A recent report by National Highway Traffic Safety Administration indicates that on many highways across the United States, including those in North Carolina, an increasing number of car accidents have been cause by sleepy drivers. The NHTSA data was compiled from reports submitted by local police departments, but drivers impaired by drowsiness or sleepiness are difficult for police to detect after an accident.

Drowsiness or fatigue does not leave physical evidence, unlike impairment by alcohol or other drugs. Thus, if the accused driver denies falling asleep or being tired, not much can be done by concerned authorities. It also is difficult for police to ascertain fault for an accident if a driver fails to remember whether he or she fell asleep while driving or if a driver is unable to respond or dead.

Research conducted to check the role of drowsy driving in fatal road accidents revealed that data submitted by police were very small. Experts have even described the official statistics as the tip of the iceberg, considering that in most cases it is almost impossible to figure out whether or not a driver was asleep behind the wheel or was too fatigued to drive. The NHTSA National Motor Vehicle Crash Causation Survey found that not all accidents are investigated by authorities, thereby increasing the likelihood that the actual statistical findings are not complete.

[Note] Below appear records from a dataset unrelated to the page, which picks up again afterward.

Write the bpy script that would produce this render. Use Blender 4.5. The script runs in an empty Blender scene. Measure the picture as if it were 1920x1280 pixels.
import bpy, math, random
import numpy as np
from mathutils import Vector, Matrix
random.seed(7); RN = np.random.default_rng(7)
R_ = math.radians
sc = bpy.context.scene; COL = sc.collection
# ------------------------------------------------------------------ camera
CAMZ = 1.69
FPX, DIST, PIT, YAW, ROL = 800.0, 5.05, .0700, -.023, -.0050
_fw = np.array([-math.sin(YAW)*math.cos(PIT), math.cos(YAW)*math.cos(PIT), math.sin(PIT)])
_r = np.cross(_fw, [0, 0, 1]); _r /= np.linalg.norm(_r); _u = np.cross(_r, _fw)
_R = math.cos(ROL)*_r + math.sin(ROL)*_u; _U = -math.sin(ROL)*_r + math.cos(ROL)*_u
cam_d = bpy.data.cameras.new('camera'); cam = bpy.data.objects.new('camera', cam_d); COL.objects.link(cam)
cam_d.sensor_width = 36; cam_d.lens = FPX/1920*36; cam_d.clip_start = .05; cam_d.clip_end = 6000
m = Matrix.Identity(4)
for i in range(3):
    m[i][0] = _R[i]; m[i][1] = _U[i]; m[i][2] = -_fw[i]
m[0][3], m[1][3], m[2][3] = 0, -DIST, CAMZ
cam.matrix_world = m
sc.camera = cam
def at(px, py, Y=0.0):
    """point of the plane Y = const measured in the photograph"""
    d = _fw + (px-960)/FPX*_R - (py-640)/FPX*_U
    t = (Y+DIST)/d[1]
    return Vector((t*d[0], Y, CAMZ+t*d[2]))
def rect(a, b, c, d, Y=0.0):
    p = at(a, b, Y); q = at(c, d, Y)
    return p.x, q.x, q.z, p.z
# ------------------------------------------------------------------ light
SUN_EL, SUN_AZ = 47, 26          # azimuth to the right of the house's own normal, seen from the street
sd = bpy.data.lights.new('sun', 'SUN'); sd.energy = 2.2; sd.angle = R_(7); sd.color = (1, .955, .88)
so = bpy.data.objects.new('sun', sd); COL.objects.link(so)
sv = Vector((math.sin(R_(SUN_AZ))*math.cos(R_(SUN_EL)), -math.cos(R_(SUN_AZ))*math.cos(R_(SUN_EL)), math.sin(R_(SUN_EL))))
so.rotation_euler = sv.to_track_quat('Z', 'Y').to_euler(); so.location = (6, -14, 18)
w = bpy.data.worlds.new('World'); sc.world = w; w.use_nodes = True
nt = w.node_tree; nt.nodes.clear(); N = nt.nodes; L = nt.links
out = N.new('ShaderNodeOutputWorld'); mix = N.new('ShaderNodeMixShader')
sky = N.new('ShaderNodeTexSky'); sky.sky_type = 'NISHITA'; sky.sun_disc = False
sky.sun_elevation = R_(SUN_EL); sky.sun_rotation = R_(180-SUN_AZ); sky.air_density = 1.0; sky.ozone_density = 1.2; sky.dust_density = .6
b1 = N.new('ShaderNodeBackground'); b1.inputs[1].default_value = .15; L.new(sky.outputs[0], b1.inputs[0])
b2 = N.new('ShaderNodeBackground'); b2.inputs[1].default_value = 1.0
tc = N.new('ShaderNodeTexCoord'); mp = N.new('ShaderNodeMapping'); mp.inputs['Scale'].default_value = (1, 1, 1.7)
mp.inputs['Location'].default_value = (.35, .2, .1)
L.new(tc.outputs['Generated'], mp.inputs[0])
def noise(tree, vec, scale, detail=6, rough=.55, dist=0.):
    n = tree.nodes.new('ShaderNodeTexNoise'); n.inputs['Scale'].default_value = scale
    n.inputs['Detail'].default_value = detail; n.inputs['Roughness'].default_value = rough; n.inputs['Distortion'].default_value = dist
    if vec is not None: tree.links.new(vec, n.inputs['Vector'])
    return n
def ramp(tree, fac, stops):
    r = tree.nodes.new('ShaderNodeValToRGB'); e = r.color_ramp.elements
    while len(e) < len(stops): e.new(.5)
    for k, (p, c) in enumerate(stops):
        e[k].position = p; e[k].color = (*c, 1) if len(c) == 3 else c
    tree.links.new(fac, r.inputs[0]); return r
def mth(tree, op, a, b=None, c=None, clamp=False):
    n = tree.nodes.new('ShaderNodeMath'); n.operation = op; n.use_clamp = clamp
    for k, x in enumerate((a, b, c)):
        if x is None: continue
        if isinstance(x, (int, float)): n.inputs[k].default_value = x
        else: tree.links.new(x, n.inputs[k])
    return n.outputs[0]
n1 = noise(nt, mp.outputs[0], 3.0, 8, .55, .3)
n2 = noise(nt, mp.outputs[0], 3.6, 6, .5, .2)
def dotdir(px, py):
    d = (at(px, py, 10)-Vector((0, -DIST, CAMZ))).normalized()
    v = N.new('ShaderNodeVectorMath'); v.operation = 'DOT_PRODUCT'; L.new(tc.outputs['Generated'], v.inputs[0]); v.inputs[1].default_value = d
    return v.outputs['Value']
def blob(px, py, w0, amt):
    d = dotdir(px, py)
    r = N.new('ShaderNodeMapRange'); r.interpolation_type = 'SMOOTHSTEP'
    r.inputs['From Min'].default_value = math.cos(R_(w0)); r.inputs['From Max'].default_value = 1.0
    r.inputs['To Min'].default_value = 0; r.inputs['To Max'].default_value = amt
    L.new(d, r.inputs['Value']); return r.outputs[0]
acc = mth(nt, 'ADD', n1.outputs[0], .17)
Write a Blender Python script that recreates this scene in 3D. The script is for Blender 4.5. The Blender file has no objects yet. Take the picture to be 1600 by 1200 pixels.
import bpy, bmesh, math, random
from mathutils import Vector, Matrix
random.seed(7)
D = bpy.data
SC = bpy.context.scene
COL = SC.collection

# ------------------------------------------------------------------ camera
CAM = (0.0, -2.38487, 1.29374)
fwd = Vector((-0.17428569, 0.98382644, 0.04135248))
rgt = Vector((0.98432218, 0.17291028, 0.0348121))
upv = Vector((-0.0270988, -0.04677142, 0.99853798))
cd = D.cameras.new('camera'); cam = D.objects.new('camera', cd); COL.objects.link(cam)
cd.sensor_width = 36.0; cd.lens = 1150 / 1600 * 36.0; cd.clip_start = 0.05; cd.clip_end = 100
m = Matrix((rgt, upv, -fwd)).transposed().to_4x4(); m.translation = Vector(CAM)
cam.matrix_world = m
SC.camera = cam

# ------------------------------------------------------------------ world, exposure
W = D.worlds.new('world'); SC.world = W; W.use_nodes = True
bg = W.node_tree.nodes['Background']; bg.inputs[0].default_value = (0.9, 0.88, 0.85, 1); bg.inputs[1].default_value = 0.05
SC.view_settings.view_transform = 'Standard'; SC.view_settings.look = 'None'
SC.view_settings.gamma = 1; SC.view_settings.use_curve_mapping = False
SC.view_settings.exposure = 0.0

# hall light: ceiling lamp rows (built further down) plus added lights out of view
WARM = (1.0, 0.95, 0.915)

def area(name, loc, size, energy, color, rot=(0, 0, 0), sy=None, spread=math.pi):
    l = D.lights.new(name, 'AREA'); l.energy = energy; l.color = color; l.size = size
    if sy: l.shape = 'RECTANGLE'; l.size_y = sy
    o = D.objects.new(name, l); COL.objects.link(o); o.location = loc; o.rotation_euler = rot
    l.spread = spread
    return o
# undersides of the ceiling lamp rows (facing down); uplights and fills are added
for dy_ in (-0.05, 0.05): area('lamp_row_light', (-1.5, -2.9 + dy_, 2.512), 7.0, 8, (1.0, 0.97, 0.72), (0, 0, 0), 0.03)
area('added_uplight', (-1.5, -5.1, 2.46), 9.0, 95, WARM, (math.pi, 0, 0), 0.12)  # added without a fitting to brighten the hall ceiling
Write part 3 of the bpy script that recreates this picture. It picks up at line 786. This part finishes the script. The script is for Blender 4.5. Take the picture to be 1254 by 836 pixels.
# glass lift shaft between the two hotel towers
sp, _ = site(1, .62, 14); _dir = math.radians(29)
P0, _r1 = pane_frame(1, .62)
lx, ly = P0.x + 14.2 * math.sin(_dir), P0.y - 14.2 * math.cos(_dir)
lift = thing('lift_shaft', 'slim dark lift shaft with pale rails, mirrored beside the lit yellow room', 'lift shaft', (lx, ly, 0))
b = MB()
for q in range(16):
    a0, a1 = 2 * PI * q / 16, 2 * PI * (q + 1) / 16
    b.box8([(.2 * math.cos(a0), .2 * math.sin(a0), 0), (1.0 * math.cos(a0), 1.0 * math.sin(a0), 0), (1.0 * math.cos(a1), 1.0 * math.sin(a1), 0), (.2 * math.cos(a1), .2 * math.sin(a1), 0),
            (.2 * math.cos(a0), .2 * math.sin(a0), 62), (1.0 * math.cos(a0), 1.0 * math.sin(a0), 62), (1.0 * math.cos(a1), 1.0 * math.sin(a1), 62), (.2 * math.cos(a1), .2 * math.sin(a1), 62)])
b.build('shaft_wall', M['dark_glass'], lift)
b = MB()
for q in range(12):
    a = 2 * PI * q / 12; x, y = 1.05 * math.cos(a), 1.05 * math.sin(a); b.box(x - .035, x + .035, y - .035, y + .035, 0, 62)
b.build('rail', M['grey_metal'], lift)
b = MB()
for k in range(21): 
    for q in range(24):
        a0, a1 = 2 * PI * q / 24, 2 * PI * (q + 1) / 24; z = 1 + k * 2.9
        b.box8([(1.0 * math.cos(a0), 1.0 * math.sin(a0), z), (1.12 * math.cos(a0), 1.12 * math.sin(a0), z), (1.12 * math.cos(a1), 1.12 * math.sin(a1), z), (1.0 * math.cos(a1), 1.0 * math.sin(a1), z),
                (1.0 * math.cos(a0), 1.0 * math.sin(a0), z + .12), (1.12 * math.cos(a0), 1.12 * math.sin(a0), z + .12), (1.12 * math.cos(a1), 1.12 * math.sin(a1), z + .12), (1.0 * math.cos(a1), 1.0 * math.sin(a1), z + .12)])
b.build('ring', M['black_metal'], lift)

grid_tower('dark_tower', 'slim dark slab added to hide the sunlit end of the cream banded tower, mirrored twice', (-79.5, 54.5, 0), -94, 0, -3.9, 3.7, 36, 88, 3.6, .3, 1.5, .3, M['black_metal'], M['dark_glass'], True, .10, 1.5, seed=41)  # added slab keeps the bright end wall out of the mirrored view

However, considering all these points, it may be noted that drowsy driving is no less dangerous than driving under the influence of alcohol, especially when it concerns the safety of other people on road. If a person has been injured or has died in an accident involving a drowsy driver, family members may want to consider his or her legal options. A personal injury claim could help victims recover compensation for the injuries, damages and losses caused by the incident.